In an effort to ensure that credit terms are disclosed in a meaningful way so consumers can compare credit terms more readily and knowledgeably, the federal Truth in Lending Act (TILA), 15 USC 1601 et seq., was enacted on May 29, 1968, as title I of the Consumer Credit Protection Act (Public Law 90-321). The TILA, implemented by Regulation Z (12 CFR 226), became effective July 1, 1969. Since then it has been amended numerous times, most recently in 2000 with the Electronic Signatures in the Global and National Commerce Act (the E-Sign Act), 15 USC 7001 et seq.

Before TILA, the consumer credit industry was not aligned under one common set of formats. Consumers were faced with a bewildering array of credit terms and rates and it was difficult to compare loan offers. With TILA, all creditors must use the same credit terminology and expressions of rates. In addition to providing a uniform system for disclosures, the Act:

Protects consumers against inaccurate and unfair credit billing and credit card practices;
Provides consumers with rescission rights;
Provides for rate caps on certain dwelling-secured variable rate loans; and
Imposes limits on home equity lines of credit and certain closed-end home mortgages.
Criminal Liability
Penalties for noncompliance can be severe. Any lender who willingly and knowingly fails to comply with any requirement of the TILA can be fined not more than $5,000 or imprisoned for not more than one year, or both. Mortgage lenders are well advised to know the law.
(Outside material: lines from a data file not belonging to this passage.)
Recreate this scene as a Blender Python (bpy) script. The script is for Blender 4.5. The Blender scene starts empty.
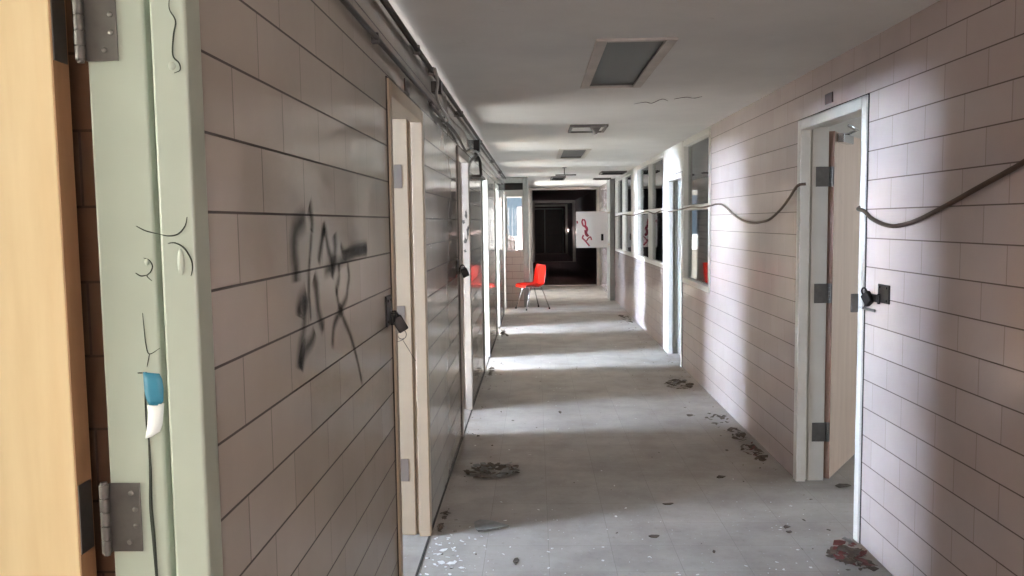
import bpy, bmesh, math, random
from mathutils import Vector, Matrix
S = bpy.context.scene
COL = S.collection
PI = math.pi

# ------------------------------------------------------------------ camera (solved from the tile courses of both walls)
FPX, PITCH, YAW, ROLL, EYE = 825.76, 0.0797, 0.0291, -0.0134, 1.5882
XL, XR, HC, C = 0.5595, 1.5699, 2.4183, 0.13546          # wall planes, ceiling height, tile course
cy, sy, cp, sp = math.cos(YAW), math.sin(YAW), math.cos(PITCH), math.sin(PITCH)
FW = Vector((-sy*cp, cy*cp, -sp)); RT = Vector((cy, sy, 0)); UP = RT.cross(FW)
cr, sr = math.cos(ROLL), math.sin(ROLL)
R2 = RT*cr + UP*sr; U2 = UP*cr - RT*sr
cam = bpy.data.objects.new('camera', bpy.data.cameras.new('camera')); COL.objects.link(cam)
cam.matrix_world = Matrix(((R2.x, U2.x, -FW.x, 0), (R2.y, U2.y, -FW.y, 0), (R2.z, U2.z, -FW.z, EYE), (0, 0, 0, 1)))
cam.data.sensor_width = 36; cam.data.lens = FPX*36/1024
cam.data.clip_start = 0.02; cam.data.clip_end = 300
S.camera = cam

def at(px, py, x=None, y=None, z=None):
    """point of a surface of the place (wall x, cross plane y, floor z) as measured in the photograph"""
    d = FW + R2*((px-512)/FPX) + U2*((288-py)/FPX)
    t = x/d.x if x is not None else (y/d.y if y is not None else (z-EYE)/d.z)
    return Vector((t*d.x, t*d.y, EYE+t*d.z))

# ------------------------------------------------------------------ materials
def lin(c): return tuple(((v/255+0.055)/1.055)**2.4 if v > 10 else v/255/12.92 for v in c)
def newmat(name):
    m = bpy.data.materials.new(name); m.use_nodes = True
    nt = m.node_tree; b = nt.nodes['Principled BSDF']
    return m, nt, b
def nd(nt, t, **kw):
    n = nt.nodes.new(t)
    for k, v in kw.items():
        if k in n.inputs: n.inputs[k].default_value = v
        else: setattr(n, k, v)
    return n
def coords(nt, uv=False):
    tc = nd(nt, 'ShaderNodeTexCoord'); return tc.outputs['UV' if uv else 'Object']
def mixc(nt, fac, a, b, mode='MIX'):
    m = nt.nodes.new('ShaderNodeMix'); m.data_type = 'RGBA'; m.blend_type = mode
    for sock, v in ((m.inputs[0], fac), (m.inputs[6], a), (m.inputs[7], b)):
        if hasattr(v, 'links') or hasattr(v, 'is_linked'): nt.links.new(v, sock)
        else: sock.default_value = v if not isinstance(v, tuple) else (v+(1,))[:4]
    return m.outputs[2]
def ramp(nt, src, p0, p1, a=0.0, b=1.0):
    r = nd(nt, 'ShaderNodeMapRange'); nt.links.new(src, r.inputs[0])
    r.inputs[1].default_value = p0; r.inputs[2].default_value = p1; r.inputs[3].default_value = a; r.inputs[4].default_value = b
    return r.outputs[0]
def noise(nt, vec, scale, detail=4, rough=.55):
    n = nd(nt, 'ShaderNodeTexNoise'); n.inputs['Scale'].default_value = scale
    n.inputs['Detail'].default_value = detail; n.inputs['Roughness'].default_value = rough
    nt.links.new(vec, n.inputs['Vector']); return n.outputs['Fac']
def bump(nt, b, h, strength, dist=.002):
    bp = nd(nt, 'ShaderNodeBump'); bp.inputs['Strength'].default_value = strength; bp.inputs['Distance'].default_value = dist
    nt.links.new(h, bp.inputs['Height']); nt.links.new(bp.outputs[0], b.inputs['Normal'])
def plain(name, rgb, rough=.5, metal=0., var=.15, scale=9., spec=.5, bmp=0.):
    m, nt, b = newmat(name)
    v = noise(nt, coords(nt), scale)
    c = lin(rgb); d = tuple(x*(1-var) for x in c); e = tuple(min(1, x*(1+var)) for x in c)
    nt.links.new(mixc(nt, ramp(nt, v, .3, .7), d, e), b.inputs['Base Color'])
    b.inputs['Roughness'].default_value = rough; b.inputs['Metallic'].default_value = metal
    b.inputs['Specular IOR Level'].default_value = spec
    if bmp: bump(nt, b, noise(nt, coords(nt), scale*6), bmp)
    return m
def tile_mat(name, rgb, rgb2, mortar, uoff, voff, rough=.16, vert=None):
    m, nt, b = newmat(name)
    uv = coords(nt, True)
    mp = nd(nt, 'ShaderNodeMapping'); mp.inputs['Location'].default_value = (uoff, voff, 0); nt.links.new(uv, mp.inputs[0])
    br = nd(nt, 'ShaderNodeTexBrick')
    br.offset = .5; br.offset_frequency = 2; br.squash = 1
    br.inputs['Scale'].default_value = 1; br.inputs['Brick Width'].default_value = .3048; br.inputs['Row Height'].default_value = C
    br.inputs['Mortar Size'].default_value = .0026; br.inputs['Mortar Smooth'].default_value = .25; br.inputs['Bias'].default_value = 0
    br.inputs['Color1'].default_value = lin(rgb)+(1,); br.inputs['Color2'].default_value = lin(rgb2)+(1,); br.inputs['Mortar'].default_value = lin(vert or mortar)+(1,)
    nt.links.new(mp.outputs[0], br.inputs[0])
    rw = nd(nt, 'ShaderNodeTexBrick'); rw.offset = 0; rw.squash = 1
    for k, v in (('Scale', 1), ('Brick Width', 500.), ('Row Height', C), ('Mortar Size', .0028), ('Mortar Smooth', .2), ('Bias', 0)): rw.inputs[k].default_value = v
    far_ = nd(nt, 'ShaderNodeVectorMath'); far_.operation = 'ADD'; far_.inputs[1].default_value = (100, 0, 0)
    nt.links.new(mp.outputs[0], far_.inputs[0]); nt.links.new(far_.outputs[0], rw.inputs[0])
    o = coords(nt)
    dirt = ramp(nt, noise(nt, o, 1.6, 6), .35, .75, 1.0, .84)
    grime = nd(nt, 'ShaderNodeCombineColor')
    for i in range(3): nt.links.new(dirt, grime.inputs[i])
    joint = mixc(nt, rw.outputs['Fac'], br.outputs['Color'], lin(mortar))
    nt.links.new(mixc(nt, 1.0, joint, grime.outputs[0], 'MULTIPLY'), b.inputs['Base Color'])
    r1 = ramp(nt, noise(nt, o, 3.5, 5), .3, .7, rough*.65, rough*1.25)
    mx = nd(nt, 'ShaderNodeMix'); mx.data_type = 'FLOAT'
    nt.links.new(br.outputs['Fac'], mx.inputs[0]); nt.links.new(r1, mx.inputs[2]); mx.inputs[3].default_value = .8
    nt.links.new(mx.outputs[0], b.inputs['Roughness'])
    ht = nd(nt, 'ShaderNodeMath'); ht.operation = 'MULTIPLY_ADD'
    nt.links.new(br.outputs['Fac'], ht.inputs[0]); ht.inputs[1].default_value = -1.0
    nt.links.new(ramp(nt, noise(nt, o, 5., 2), 0, 1, 0, .7), ht.inputs[2])
    bump(nt, b, ht.outputs[0], .35, .003)
    b.inputs['Specular IOR Level'].default_value = .55
    return m
M = {}
M['tile_r'] = tile_mat('glazed tile pinkish', (200, 185, 180), (195, 179, 174), (104, 90, 84), .1002, 0, .11, (150, 135, 129))
M['tile_l'] = tile_mat('glazed tile taupe', (190, 183, 176), (183, 176, 167), (78, 72, 69), -.0196, .0134, .09, (124, 117, 111))
M['tile_b'] = tile_mat('room tile', (112, 84, 64), (104, 78, 60), (70, 54, 44), .05, 0, .4)
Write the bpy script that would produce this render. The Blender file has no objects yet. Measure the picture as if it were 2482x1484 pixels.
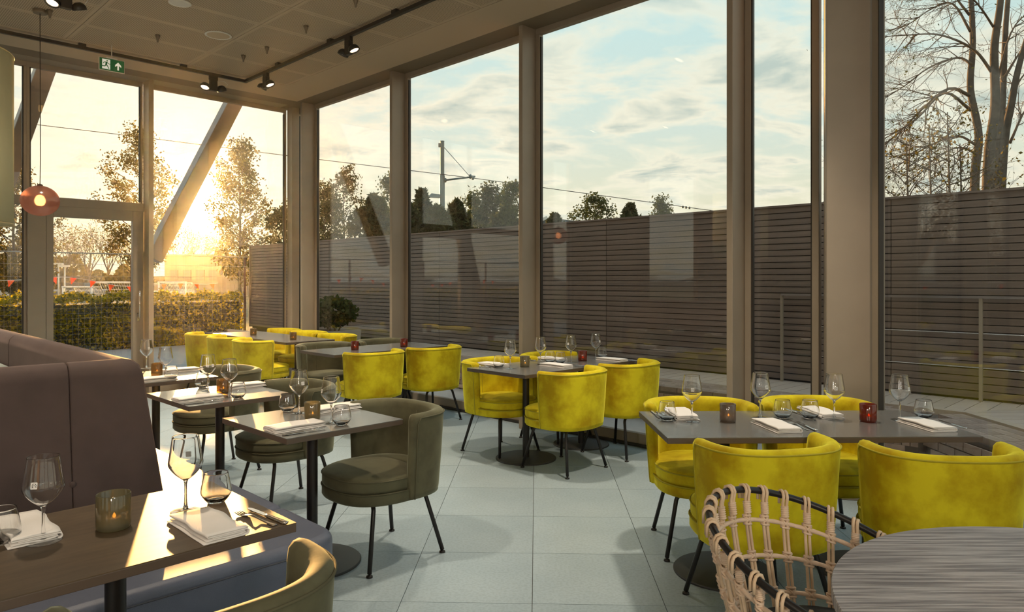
import bpy, bmesh, math, random
import numpy as np
from mathutils import Vector, Matrix, Euler

random.seed(7)
S = bpy.context.scene
C = S.collection
PI = math.pi

# ------------------------------------------------------------------ camera
F, CX, HY, H = 1726.0, 1241.0, 680.0, 1.47
cam_d = bpy.data.cameras.new('camera')
cam = bpy.data.objects.new('camera', cam_d); C.objects.link(cam)
cam.location = (0, 0, H); cam.rotation_euler = (PI/2, 0, 0)
cam_d.sensor_width = 36.0; cam_d.sensor_fit = 'HORIZONTAL'
cam_d.lens = 36.0*F/2482.0
cam_d.shift_x = 0.0; cam_d.shift_y = -(742.0-HY)/2482.0
cam_d.clip_start = 0.02; cam_d.clip_end = 2000
S.camera = cam

# ------------------------------------------------------------------ exposure
vs = S.view_settings
vs.view_transform = 'Standard'; vs.look = 'None'; vs.gamma = 1.0; vs.use_curve_mapping = False
vs.exposure = 0.15
S.cycles.max_bounces = 8; S.cycles.diffuse_bounces = 3; S.cycles.glossy_bounces = 3; S.cycles.volume_bounces = 0
S.cycles.transmission_bounces = 8; S.cycles.transparent_max_bounces = 32
S.cycles.caustics_reflective = False; S.cycles.caustics_refractive = True; S.cycles.blur_glossy = 0.5
S.cycles.sample_clamp_indirect = 6.0
S.cycles.use_adaptive_sampling = True; S.cycles.adaptive_threshold = 0.06; S.cycles.adaptive_min_samples = 20

# ------------------------------------------------------------------ sun
SUN = Vector((-0.441, 1.0, 0.1043)).normalized()
sl = bpy.data.lights.new('sun', 'SUN'); sl.energy = 10.5; sl.color = (1.0, 0.53, 0.17); sl.angle = math.radians(0.7)
so = bpy.data.objects.new('sun', sl); C.objects.link(so)
so.rotation_euler = (-SUN).to_track_quat('-Z', 'Y').to_euler()
so.location = SUN*60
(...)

Consumer or Business Loans?
The TILA is specifically designed to protect consumers who seek credit for their own personal use. Transactions that are exempt from the implementations of Regulation Z include credit extended primarily for a business, commercial, or agricultural purpose.

For the mortgage loan originator (MLO), it is not always easy to determine if a loan or loan application is intended for a business purpose. The Comptroller’s Handbook published by the Department of the Treasury describes five criteria that MLOs can use to determine if a loan is for a consumer or business purpose. They are:

Any statement obtained from the consumer describing the purpose of the proceeds. If the applicant states that he or she is buying a beach house for use as an executive retreat, further investigation is advised.
The consumer’s primary occupation and how it relates to the use of the proceeds. If the applicant is a business consultant and is purchasing a house to convert into an education center, this may indicate a purely business use.
Personal management of the assets purchased from proceeds. The more the borrower is personally involved in managing the investment or enterprise purchased by the loan proceeds, the more likely the loan will have a business purpose. A person who borrows to buy an apartment building will have a direct stake in the financial management of the investment.
The size of the transaction. Unless the borrower is buying a seaside mansion, the larger the size of the transaction, the more likely the loan will have a business purpose.
The relative amount of income derived from the property acquired by the loan proceeds. The greater the income derived from the acquired property relative to the borrower’s total income, the more likely the loan will have a business purpose. This can get tricky when borrowers are self-employed and a have a home office or office in an outbuilding such as a detached garage.
With the number of home offices increasing rapidly, it may become more challenging to sort out which loans are purely for consumer purpose and which are for business. The answer is continued professional education and awareness of the law and its interpretation.